- [TASK OBJECTIVE]
Set down each line of the material that follows, exactly, with no pictures.

- [DATASET EXTRACT]
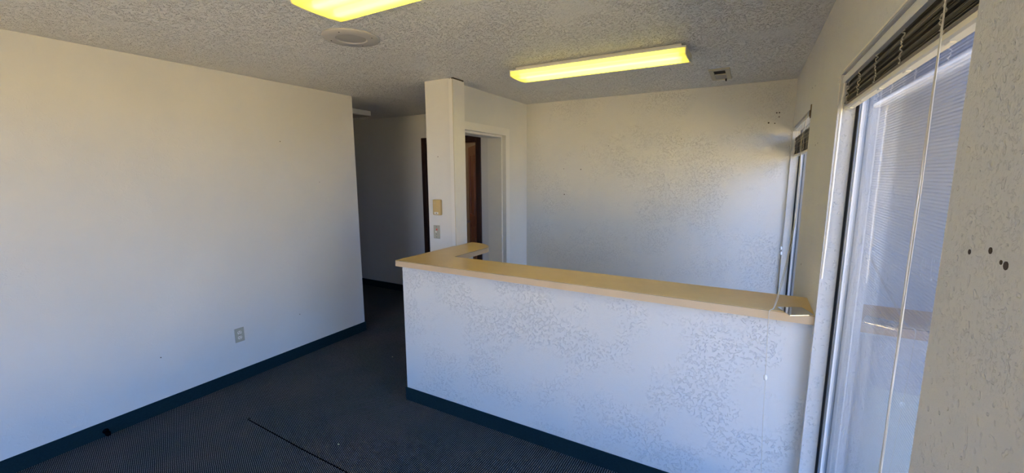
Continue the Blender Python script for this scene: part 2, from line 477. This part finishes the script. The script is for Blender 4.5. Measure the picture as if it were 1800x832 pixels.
# ------------------------------------------------------------------ outside
o = obj('ground', box_bm(-30, 60, -40, 50, -.4, -.15), M['asphalt']); o['kind'] = 'structure'

o = obj('added_wing_wall', box_bm(XE, 9, YB+.12, YB+.30, -.2, 3.3), M['slate']); o['kind'] = 'structure'  # added wing wall, placed to darken the view out of the windows
# ------------------------------------------------------------------ corridor door
struct('trim_4', (lambda b: (add_box(b, HD0-.062, HD0, YB-.016, YB, 0, HDZ+.062, bev=.003), add_box(b, HD1, HD1+.062, YB-.016, YB, 0, HDZ+.062, bev=.003),
    add_box(b, HD0, HD1, YB-.016, YB, HDZ, HDZ+.062, bev=.003), add_box(b, HD0-.002, HD0+.018, YB-.002, YB+.122, 0, HDZ), add_box(b, HD1-.018, HD1+.002, YB-.002, YB+.122, 0, HDZ),
    add_box(b, HD0, HD1, YB-.002, YB+.122, HDZ-.018, HDZ), b)[-1])(bmesh.new()), M['darkwood'])

# room beyond the corridor door
struct('wall_far_room', (lambda b: (add_box(b, -4.9, -1.4, 6.6, 6.7, 0, H), add_box(b, -5.0, -4.9, YB+.12, 6.7, 0, H), add_box(b, -1.4, -1.3, YB+.12, 6.7, 0, H),
    add_box(b, -5, -1.3, YB+.12, 6.7, H, H+.1), add_box(b, -5, -1.3, YB+.12, 6.7, -.1, 0), b)[-1])(bmesh.new()), M['wall_smooth'])
# panelled leaf standing open into that room, hinged at the right jamb
def door_leaf():
    W, HH, TH = .76, 2.03, .035
    b = bmesh.new()
    stiles = [(0, .11, 0, HH), (W-.11, W, 0, HH), (.11, W-.11, HH-.12, HH), (.11, W-.11, 0, .22), (.11, W-.11, .95, 1.10), (W/2-.05, W/2+.05, .22, HH-.12)]
    for x0, x1, z0, z1 in stiles: add_box(b, x0, x1, 0, TH, z0, z1, bev=.003)
    root = obj('door_2', b, M['doorwood']); root['kind'] = 'structure'
    for x0, x1 in ((.11, W/2-.05), (W/2+.05, W-.11)):
        for z0, z1 in ((.22, .95), (1.10, HH-.12)):
            p = bmesh.new(); add_box(p, x0-.004, x1+.004, .011, TH-.011, z0-.004, z1+.004)
            add_box(p, x0+.03, x1-.03, .006, TH-.006, z0+.03, z1-.03, bev=.004)
            obj('panel', p, M['doorwood'], root)
    k = bmesh.new()
    for s in (-1, 1):
        y = 0 if s < 0 else TH
        add_tube(k, [(W-.06, y, .98), (W-.06, y+s*.03, .98), (W-.06, y+s*.045, .98), (W-.06, y+s*.06, .98)], [.012, .012, .026, .018], 16)
    obj('door_knob', k, M['alu'], root, smooth=True)
    h = bmesh.new()
    for z in (.2, 1.0, 1.8): add_box(h, -.006, .0, 0, .03, z, z+.09)
    obj('hinge', h, M['alu'], root)
    return root
leaf = door_leaf()
leaf.location = (HD1-.024, YB+.13, .012); leaf.rotation_euler = (0, 0, math.radians(135))
# unseen bulb, added to light the open leaf
lt = thing('fill_bulb', 'unseen bulb added to light the open leaf in the room behind the corridor door', 'light', (-4.5, 4.85, H))
b = bmesh.new(); add_lathe(b, (-4.5, 4.85, H-.12), [(0, 0), (.05, .01), (.08, .05), (.07, .10)], 20); obj('globe', b, M['fill_glow'], lt, smooth=True)
b = bmesh.new(); add_lathe(b, (-4.5, 4.85, H-.02), [(0, 0), (.08, 0), (.08, .02), (0, .02)], 20); obj('canopy', b, M['white'], lt)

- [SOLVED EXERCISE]
Continue the Blender Python script for this scene: part 2, from line 477. This part finishes the script. The script is for Blender 4.5. Measure the picture as if it were 1800x832 pixels.
# ------------------------------------------------------------------ outside
o = obj('ground', box_bm(-30, 60, -40, 50, -.4, -.15), M['asphalt']); o['kind'] = 'structure'

o = obj('added_wing_wall', box_bm(XE, 9, YB+.12, YB+.30, -.2, 3.3), M['slate']); o['kind'] = 'structure'  # added wing wall, placed to darken the view out of the windows
# ------------------------------------------------------------------ corridor door
struct('trim_4', (lambda b: (add_box(b, HD0-.062, HD0, YB-.016, YB, 0, HDZ+.062, bev=.003), add_box(b, HD1, HD1+.062, YB-.016, YB, 0, HDZ+.062, bev=.003),
    add_box(b, HD0, HD1, YB-.016, YB, HDZ, HDZ+.062, bev=.003), add_box(b, HD0-.002, HD0+.018, YB-.002, YB+.122, 0, HDZ), add_box(b, HD1-.018, HD1+.002, YB-.002, YB+.122, 0, HDZ),
    add_box(b, HD0, HD1, YB-.002, YB+.122, HDZ-.018, HDZ), b)[-1])(bmesh.new()), M['darkwood'])

# room beyond the corridor door
struct('wall_far_room', (lambda b: (add_box(b, -4.9, -1.4, 6.6, 6.7, 0, H), add_box(b, -5.0, -4.9, YB+.12, 6.7, 0, H), add_box(b, -1.4, -1.3, YB+.12, 6.7, 0, H),
    add_box(b, -5, -1.3, YB+.12, 6.7, H, H+.1), add_box(b, -5, -1.3, YB+.12, 6.7, -.1, 0), b)[-1])(bmesh.new()), M['wall_smooth'])
# panelled leaf standing open into that room, hinged at the right jamb
def door_leaf():
    W, HH, TH = .76, 2.03, .035
    b = bmesh.new()
    stiles = [(0, .11, 0, HH), (W-.11, W, 0, HH), (.11, W-.11, HH-.12, HH), (.11, W-.11, 0, .22), (.11, W-.11, .95, 1.10), (W/2-.05, W/2+.05, .22, HH-.12)]
    for x0, x1, z0, z1 in stiles: add_box(b, x0, x1, 0, TH, z0, z1, bev=.003)
    root = obj('door_2', b, M['doorwood']); root['kind'] = 'structure'
    for x0, x1 in ((.11, W/2-.05), (W/2+.05, W-.11)):
        for z0, z1 in ((.22, .95), (1.10, HH-.12)):
            p = bmesh.new(); add_box(p, x0-.004, x1+.004, .011, TH-.011, z0-.004, z1+.004)
            add_box(p, x0+.03, x1-.03, .006, TH-.006, z0+.03, z1-.03, bev=.004)
            obj('panel', p, M['doorwood'], root)
    k = bmesh.new()
    for s in (-1, 1):
        y = 0 if s < 0 else TH
        add_tube(k, [(W-.06, y, .98), (W-.06, y+s*.03, .98), (W-.06, y+s*.045, .98), (W-.06, y+s*.06, .98)], [.012, .012, .026, .018], 16)
    obj('door_knob', k, M['alu'], root, smooth=True)
    h = bmesh.new()
    for z in (.2, 1.0, 1.8): add_box(h, -.006, .0, 0, .03, z, z+.09)
    obj('hinge', h, M['alu'], root)
    return root
leaf = door_leaf()
leaf.location = (HD1-.024, YB+.13, .012); leaf.rotation_euler = (0, 0, math.radians(135))
# unseen bulb, added to light the open leaf
lt = thing('fill_bulb', 'unseen bulb added to light the open leaf in the room behind the corridor door', 'light', (-4.5, 4.85, H))
b = bmesh.new(); add_lathe(b, (-4.5, 4.85, H-.12), [(0, 0), (.05, .01), (.08, .05), (.07, .10)], 20); obj('globe', b, M['fill_glow'], lt, smooth=True)
b = bmesh.new(); add_lathe(b, (-4.5, 4.85, H-.02), [(0, 0), (.08, 0), (.08, .02), (0, .02)], 20); obj('canopy', b, M['white'], lt)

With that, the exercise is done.